_The exercise_.
Transcribe the material below exactly as it appears.

_Provided material_.
++++++++++++++++++++

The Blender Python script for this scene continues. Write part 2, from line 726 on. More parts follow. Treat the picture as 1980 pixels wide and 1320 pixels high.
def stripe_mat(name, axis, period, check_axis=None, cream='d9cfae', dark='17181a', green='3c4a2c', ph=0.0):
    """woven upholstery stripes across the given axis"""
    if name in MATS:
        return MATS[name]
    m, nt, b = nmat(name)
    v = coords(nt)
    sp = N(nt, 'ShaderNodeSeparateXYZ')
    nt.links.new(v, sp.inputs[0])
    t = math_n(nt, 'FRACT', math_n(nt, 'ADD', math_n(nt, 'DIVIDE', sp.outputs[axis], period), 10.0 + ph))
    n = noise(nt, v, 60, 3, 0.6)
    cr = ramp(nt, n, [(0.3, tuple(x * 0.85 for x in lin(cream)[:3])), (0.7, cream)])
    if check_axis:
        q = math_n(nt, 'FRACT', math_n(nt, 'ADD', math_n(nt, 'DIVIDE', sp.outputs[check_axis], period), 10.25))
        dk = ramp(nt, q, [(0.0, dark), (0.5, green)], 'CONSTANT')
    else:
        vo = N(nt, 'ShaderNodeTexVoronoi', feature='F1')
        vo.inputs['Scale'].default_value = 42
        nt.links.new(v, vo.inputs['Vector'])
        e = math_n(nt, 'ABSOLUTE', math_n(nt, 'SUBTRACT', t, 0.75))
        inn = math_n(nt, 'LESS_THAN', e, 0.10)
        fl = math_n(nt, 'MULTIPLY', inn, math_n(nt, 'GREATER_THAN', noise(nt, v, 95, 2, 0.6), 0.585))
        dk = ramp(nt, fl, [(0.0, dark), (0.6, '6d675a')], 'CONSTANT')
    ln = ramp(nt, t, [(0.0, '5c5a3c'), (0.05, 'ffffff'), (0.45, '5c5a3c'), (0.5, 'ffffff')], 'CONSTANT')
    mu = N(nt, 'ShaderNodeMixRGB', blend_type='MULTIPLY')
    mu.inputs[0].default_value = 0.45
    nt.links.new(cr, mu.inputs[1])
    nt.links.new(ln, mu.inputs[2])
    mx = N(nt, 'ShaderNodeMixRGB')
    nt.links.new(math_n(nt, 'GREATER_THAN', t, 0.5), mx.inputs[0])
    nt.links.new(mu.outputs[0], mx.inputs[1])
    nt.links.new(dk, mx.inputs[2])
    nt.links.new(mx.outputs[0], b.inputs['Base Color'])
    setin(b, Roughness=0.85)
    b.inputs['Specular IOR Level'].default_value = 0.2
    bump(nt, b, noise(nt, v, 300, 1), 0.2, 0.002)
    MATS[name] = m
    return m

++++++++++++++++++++

_Solution_.
The Blender Python script for this scene continues. Write part 2, from line 726 on. More parts follow. Treat the picture as 1980 pixels wide and 1320 pixels high.
def stripe_mat(name, axis, period, check_axis=None, cream='d9cfae', dark='17181a', green='3c4a2c', ph=0.0):
    """woven upholstery stripes across the given axis"""
    if name in MATS:
        return MATS[name]
    m, nt, b = nmat(name)
    v = coords(nt)
    sp = N(nt, 'ShaderNodeSeparateXYZ')
    nt.links.new(v, sp.inputs[0])
    t = math_n(nt, 'FRACT', math_n(nt, 'ADD', math_n(nt, 'DIVIDE', sp.outputs[axis], period), 10.0 + ph))
    n = noise(nt, v, 60, 3, 0.6)
    cr = ramp(nt, n, [(0.3, tuple(x * 0.85 for x in lin(cream)[:3])), (0.7, cream)])
    if check_axis:
        q = math_n(nt, 'FRACT', math_n(nt, 'ADD', math_n(nt, 'DIVIDE', sp.outputs[check_axis], period), 10.25))
        dk = ramp(nt, q, [(0.0, dark), (0.5, green)], 'CONSTANT')
    else:
        vo = N(nt, 'ShaderNodeTexVoronoi', feature='F1')
        vo.inputs['Scale'].default_value = 42
        nt.links.new(v, vo.inputs['Vector'])
        e = math_n(nt, 'ABSOLUTE', math_n(nt, 'SUBTRACT', t, 0.75))
        inn = math_n(nt, 'LESS_THAN', e, 0.10)
        fl = math_n(nt, 'MULTIPLY', inn, math_n(nt, 'GREATER_THAN', noise(nt, v, 95, 2, 0.6), 0.585))
        dk = ramp(nt, fl, [(0.0, dark), (0.6, '6d675a')], 'CONSTANT')
    ln = ramp(nt, t, [(0.0, '5c5a3c'), (0.05, 'ffffff'), (0.45, '5c5a3c'), (0.5, 'ffffff')], 'CONSTANT')
    mu = N(nt, 'ShaderNodeMixRGB', blend_type='MULTIPLY')
    mu.inputs[0].default_value = 0.45
    nt.links.new(cr, mu.inputs[1])
    nt.links.new(ln, mu.inputs[2])
    mx = N(nt, 'ShaderNodeMixRGB')
    nt.links.new(math_n(nt, 'GREATER_THAN', t, 0.5), mx.inputs[0])
    nt.links.new(mu.outputs[0], mx.inputs[1])
    nt.links.new(dk, mx.inputs[2])
    nt.links.new(mx.outputs[0], b.inputs['Base Color'])
    setin(b, Roughness=0.85)
    b.inputs['Specular IOR Level'].default_value = 0.2
    bump(nt, b, noise(nt, v, 300, 1), 0.2, 0.002)
    MATS[name] = m
    return m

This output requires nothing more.